A culture of cycling and walking will be promoted by a department within the new transport authority being set up later this year.

"Clearly, the transport regulator must lead the national culture change that has so far given less attention to cycling than it should have," a Transport Ministry spokesman said.

She said it was hoped a change in attitude towards cycling and walking would permeate the entire organisation, including areas responsible for traffic management, road design and related activities.

"It is our policy to promote a modal shift away from private cars and cycling is a component of this effort that will never work while the activity is deemed unsafe on our roads," she said.

Cycling safety has been making the headlines after bicycle enthusiast Cliff Micallef died when he was hit by a car on the Coast Road last month.

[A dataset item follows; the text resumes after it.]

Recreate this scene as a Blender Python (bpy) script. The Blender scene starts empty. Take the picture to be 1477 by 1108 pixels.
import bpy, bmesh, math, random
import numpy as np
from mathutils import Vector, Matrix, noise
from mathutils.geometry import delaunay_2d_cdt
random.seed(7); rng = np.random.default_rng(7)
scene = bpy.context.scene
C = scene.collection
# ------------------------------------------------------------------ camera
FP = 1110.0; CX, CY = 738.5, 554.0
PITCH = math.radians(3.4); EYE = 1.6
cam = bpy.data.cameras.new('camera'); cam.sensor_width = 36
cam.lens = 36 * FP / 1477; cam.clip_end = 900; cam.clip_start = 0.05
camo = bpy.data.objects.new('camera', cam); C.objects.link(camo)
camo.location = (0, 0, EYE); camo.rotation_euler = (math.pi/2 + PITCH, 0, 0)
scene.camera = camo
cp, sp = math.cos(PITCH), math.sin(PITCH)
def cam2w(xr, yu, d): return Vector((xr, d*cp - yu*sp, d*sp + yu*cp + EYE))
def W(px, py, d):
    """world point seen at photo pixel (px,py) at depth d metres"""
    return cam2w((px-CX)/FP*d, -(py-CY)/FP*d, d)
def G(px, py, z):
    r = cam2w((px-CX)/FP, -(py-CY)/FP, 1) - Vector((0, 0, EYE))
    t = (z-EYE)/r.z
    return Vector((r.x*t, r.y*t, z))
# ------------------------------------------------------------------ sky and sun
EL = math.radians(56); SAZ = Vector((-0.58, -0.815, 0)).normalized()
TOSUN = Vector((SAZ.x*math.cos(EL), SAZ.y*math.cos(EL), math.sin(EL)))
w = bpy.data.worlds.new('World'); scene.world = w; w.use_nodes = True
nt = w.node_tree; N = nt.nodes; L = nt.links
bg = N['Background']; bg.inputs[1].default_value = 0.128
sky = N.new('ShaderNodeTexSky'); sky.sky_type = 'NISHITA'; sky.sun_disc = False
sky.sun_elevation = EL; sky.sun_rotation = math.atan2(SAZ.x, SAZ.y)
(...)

His death has sparked a petition - signed by almost 2,000 people in under two weeks - calling on the authorities to make motorists legally responsible for collisions with cyclists unless it was proven the cyclist deliberately caused the crash.

Replying to questions by The Times, the spokesman said the ministry would be considering the petition to make bicycle use safer. The government agreed it was time to revisit laws related to bicycle use, although she said changes in the law and an improvement in enforcement on its own would not bring about safety.

The spokesman said it was doubtful that motorists were not aware it was illegal to drink and drive or to drive in a cycle lane and the penalties associated with this.

She said the ministry was encouraged by the petition and the people who were interested enough to put their name to it. Until yesterday evening, over 1,800 people had signed the petition started on August 15.

"The awareness shown by these people will ensure they, and those they come in contact with, will be more careful drivers," the spokesman said, adding the ministry welcomed the petition and the recommendations.